As a general rule, it is in the present life that he bears the weight of sinners striking against him; and in the life to come that those who rejected him here, must bear the weight of his judgment.
But some do not relish this doctrine; those who heard it directly from the lips of the Lord resented it keenly, and many resent it still when it is taught from the Scriptures. In our day men do not often expressly find fault with the teaching of Jesus as it is recorded by the Evangelists: they prefer to blame the ministers who take up and echo their Master’s words. People fondly grasp one side of God’s revealed character and use it as a veil to hide the other from themselves.

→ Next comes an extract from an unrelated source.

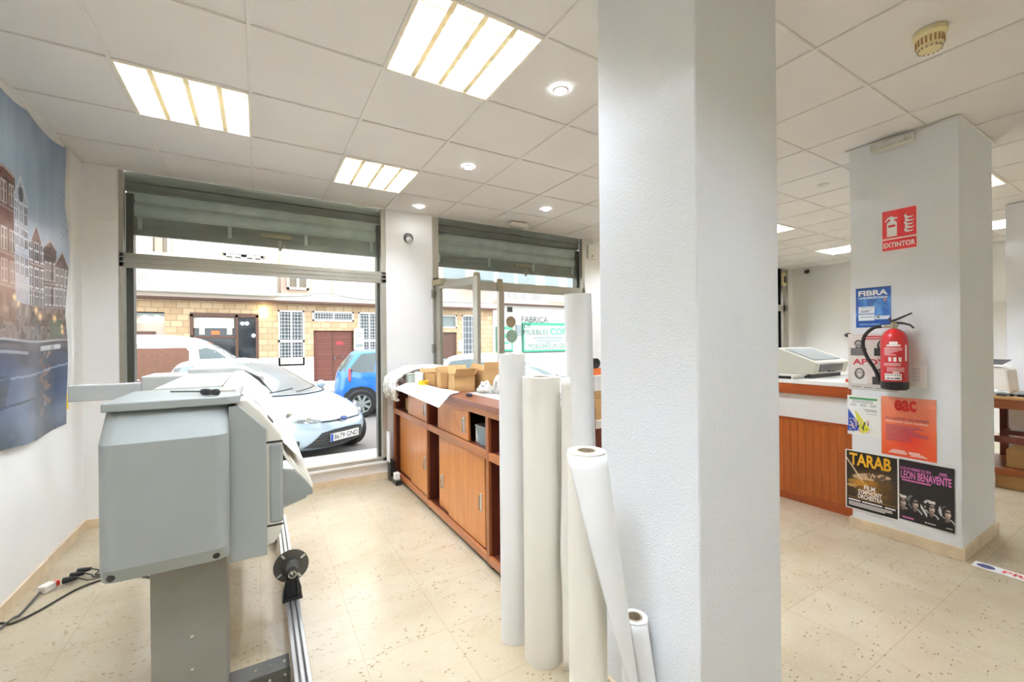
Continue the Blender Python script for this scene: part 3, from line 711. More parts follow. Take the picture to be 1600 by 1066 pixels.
def curve_pts(ps, n=10):
    ps = [Vector(p) for p in ps]; out = []
    for i in range(len(ps)-1):
        p0, p1, p2, p3 = ps[max(i-1, 0)], ps[i], ps[i+1], ps[min(i+2, len(ps)-1)]
        for k in range(n):
            f = k/n; out.append(.5*((2*p1)+(-p0+p2)*f+(2*p0-5*p1+4*p2-p3)*f*f+(-p0+3*p1-3*p2+p3)*f**3))
    return out+[ps[-1]]
# ------------------------------------------------------------------ power strip and leads on the floor
t = thing('power_strip', 'white multi socket with black plugs on the floor by the skirting', 'power strip', (-1.08, 3.55, 0))
MB().obox((-1.068, 3.522, .0235), (.5, .86, 0), (-.86, .5, 0), (0, 0, 1), .065, .05, .045).build('body', M['white_plastic'], t, bevel=.008)
MB().obox((-1.045, 3.560, .022), (.5, .86, 0), (-.86, .5, 0), (0, 0, 1), .03, .03, .03).build('rocker_switch', M['red_plastic'], t, bevel=.004)
for k in range(3):
    a = Vector((-1.010+.018*k, 3.565+.050*k, .026)); b = a+Vector((.062, -.012, .006))
    t2 = thing('power_plug', ['black plug in the multi socket, nearest the red switch', 'black plug in the middle of the multi socket', 'black plug in the multi socket, farthest from the red switch'][k], 'plug', a, 'plugs in the multi socket')
    MB().tube([a, a+(b-a)*.35, b], [.019, .017, .010], 10).build('plug_body', M['black'], t2, smooth=40)
    q = curve_pts([b, b+Vector((.04, -.012, -.018)), Vector((-.88, 3.548+.030*k, .006)), Vector((-.80, 3.56+.02*k, .006)), Vector((-.66, 3.58+.03*k, .006))], 6)
    MB().tube(q, .0042, 6).build('lead', M['cable'], t2, smooth=60)
o = MB().tube(curve_pts([(-1.158, 2.95, .006), (-1.160, 3.20, .006), (-1.145, 3.235, .006), (-1.10, 3.205, .006), (-1.03, 3.27, .006), (-.93, 3.44, .006), (-.84, 3.50, .006), (-.72, 3.50, .006), (-.55, 3.36, .006)]), .006, 6).build('power_cable', M['cable'], None, smooth=60); tag(o, 'dark cable curving over the floor from the wall to the printer', 'cable')
o = MB().tube(curve_pts([(-1.142, 2.98, .006), (-1.130, 3.16, .008), (-1.102, 3.222, .022), (-1.098, 3.28, .007), (-1.095, 3.38, .006), (-1.086, 3.488, .018)]), .006, 6).build('extension_lead', M['cable'], None, smooth=60); tag(o, 'short dark lead running to the white multi socket beside the skirting', 'cable')

# ------------------------------------------------------------------ sideboard with sliding doors
FX, BX = 1.235, 1.83
CY0, CY1 = 2.05, 4.565
t = thing('sideboard', 'long wooden sideboard with sliding doors standing below the entrance wall', 'cabinet', (1.5, 3.3, 0))
B('worktop', M['top_wood'], t, FX-.012, BX, CY0, CY1, 1.0, 1.034, bevel=.003)
B('fascia', M['rail_wood'], t, FX, FX+.02, CY0, CY1, .955, 1.0, bevel=.002)
B('bottom_rail', M['rail_wood'], t, FX, FX+.02, CY0, CY1, .035, .085, bevel=.002)
B('middle_rail', M['rail_wood'], t, FX, FX+.02, CY0, CY1, .685, .735, bevel=.002)
B('bottom_board', M['dark_wood'], t, FX+.02, BX-.012, CY0, CY1, .06, .08)
B('shelf', M['dark_wood'], t, FX+.02, BX-.012, CY0, CY1, .70, .732)
B('back_panel', M['dark_wood'], t, BX-.012, BX, CY0, CY1, .035, 1.0)
for y0, y1 in ((4.535, 4.565), (3.505, 3.535), (2.375, 2.415), (2.05, 2.08)):
    B('upright', M['dark_wood'], t, FX+.02, BX-.012, y0, y1, .035, 1.0)
    B('stile', M['stile'], t, FX-.001, FX+.02, y0, y1, .035, .957, bevel=.002)
for y in (4.53, 3.52, 2.39, 2.07):
    for x in (FX+.04, BX-.06): B('foot', M['dark_wood'], t, x-.02, x+.02, y-.02, y+.02, 0, .036)
def sliding(y0, y1, z0, z1, x, hy, hz, hh=.10):
    dd = B('sliding_door', M['honey'], t, x, x+.016, y0, y1, z0, z1, bevel=.0015)
    if hy is not None:
        h = MB(); h.box(x-.003, x+.0005, hy-.012, hy+.012, hz-hh/2-.01, hz+hh/2+.01); h.build('handle_plate', M['alu_bright'], dd, bevel=.003)
        h = MB(); h.tube([(x-.003, hy, hz-hh/2), (x-.014, hy, hz-hh/2+.006), (x-.015, hy, hz), (x-.014, hy, hz+hh/2-.006), (x-.003, hy, hz+hh/2)], .005, 8); h.build('handle', M['steel'], dd, smooth=50)
sliding(3.545, 4.12, .737, .952, FX+.022, 3.62, .84)
sliding(2.72, 3.31, .737, .952, FX+.022, 2.79, .84)
sliding(4.02, 4.47, .088, .683, FX+.042, None, 0)
sliding(3.56, 4.05, .088, .683, FX+.022, 3.63, .36)
sliding(3.02, 3.34, .088, .683, FX+.042, 3.27, .30)
sliding(2.475, 3.10, .088, .683, FX+.022, 2.53, .37)
# things kept in the sideboard
def carton(name, c, sx, sy, sz, label, rz=0, group=None, mat='card'):
    tt = thing(name, label, 'box', c, group)
    ca, sa = math.cos(rz), math.sin(rz); u, w = (ca, sa, 0), (-sa, ca, 0)
    MB().obox((c[0], c[1], c[2]+sz/2), u, w, (0, 0, 1), sx, sy, sz).build('carton', M[mat], tt, bevel=.003)
    MB().obox((c[0], c[1], c[2]+sz+.0008), u, w, (0, 0, 1), sx*.98, .05, .0015).build('packing_tape', M['table_top'], tt)
    return tt
carton('cardboard_box', (1.40, 4.30, .7325), .16, .22, .12, 'small brown cardboard box in the open compartment next to the shop window')
m = MB(); m.grid(lambda u, v: (1.34+.055*math.cos(2*PI*u)*math.sin(PI*v)*(1+.25*math.sin(9*u+5*v)), 4.10+.07*math.sin(2*PI*u)*math.sin(PI*v), .785-.042*math.cos(PI*v)*(1+.15*math.sin(14*u))), 16, 9, True)
o = m.build('crumpled_paper', M['paper'], None, smooth=30); tag(o, 'crumpled white paper beside the small brown box in the sideboard', 'paper')
t2 = thing('plastic_bin', 'grey blue plastic bin in the open compartment of the sideboard', 'bin', (1.36, 2.53, .7325))
m = MB(); m.add([(1.29, 2.435, .736), (1.43, 2.435, .736), (1.43, 2.615, .736), (1.29, 2.615, .736), (1.275, 2.42, .865), (1.445, 2.42, .865), (1.445, 2.635, .865), (1.275, 2.635, .865)], [(0, 1, 2, 3), (0, 1, 5, 4), (1, 2, 6, 5), (2, 3, 7, 6), (3, 0, 4, 7)])
m.build('tub', M['bin'] if 'bin' in M else plain('bin_plastic', C(132, 152, 160), .45), t2, solid=.004)
MB().box(1.268, 1.452, 2.418, 2.426, .855, .868).box(1.268, 1.452, 2.630, 2.64, .855, .868).box(1.268, 1.276, 2.418, 2.64, .855, .868).build('rim', M['p_grey'], t2)
t2 = thing('paper_reel', 'small white paper reel beside the grey blue bin', 'roll', (1.36, 2.70, .7325))
MB().lathe([(.018, 0), (.055, 0), (.055, .10), (.018, .10)], (1.36, 2.69, .733), (0, 0, 1), 28, True).build('reel', M['paper'], t2, smooth=40)
MB().lathe([(.014, .001), (.0178, .001), (.0178, .101), (.014, .101)], (1.36, 2.69, .733), (0, 0, 1), 20, True).build('core', M['core'], t2, smooth=40)
carton('cardboard_box', (1.66, 2.55, .7325), .26, .2, .19, 'pale box at the back of the sideboard behind the grey blue bin', 0, None, 'p_cream')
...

The tenderness of God our Father is employed to blot out from view the wrath of God our righteous Judge. Since the fathers fell asleep, all things continue as they were; where, therefore, is the promise of his coming?
A great rock is lying on the plain: the cultivators have ploughed and the cattle have grazed round it since the flood. Standing beside it, and reverting to its possible history, you give scope to your imagination and ask, What if it had fallen, or should yet fall on me? The bare conception makes you shudder: you are fain to shake off the reverie and compose yourself by the reflection that the rock, fixed to the spot by the laws of nature, cannot move to harm you.
But the Judge of the quick and the dead, though likened to a stone as to crushing power, is not like a stone in its silent still inertia. He liveth and abideth for ever. He bears now,—has borne long. The Almighty God does not move himself to hurt those who are his enemies, any more than the rock which has slept half buried in the valley many thousand years. But he will not thus bear for ever: he will come to judge the world. He will come as the lightning comes: then blessed will all be who shall have put their trust in him, while he waited, through the Gospel, to be gracious. “When the Son of man cometh” the second time, “shall he find faith on the earth?” He will then find only the faith which his first coming generated; for his second coming creates no new faith. Then, it is not “believe in the Lord Jesus Christ and thou shalt be saved;” but “a fearful looking for of judgment.”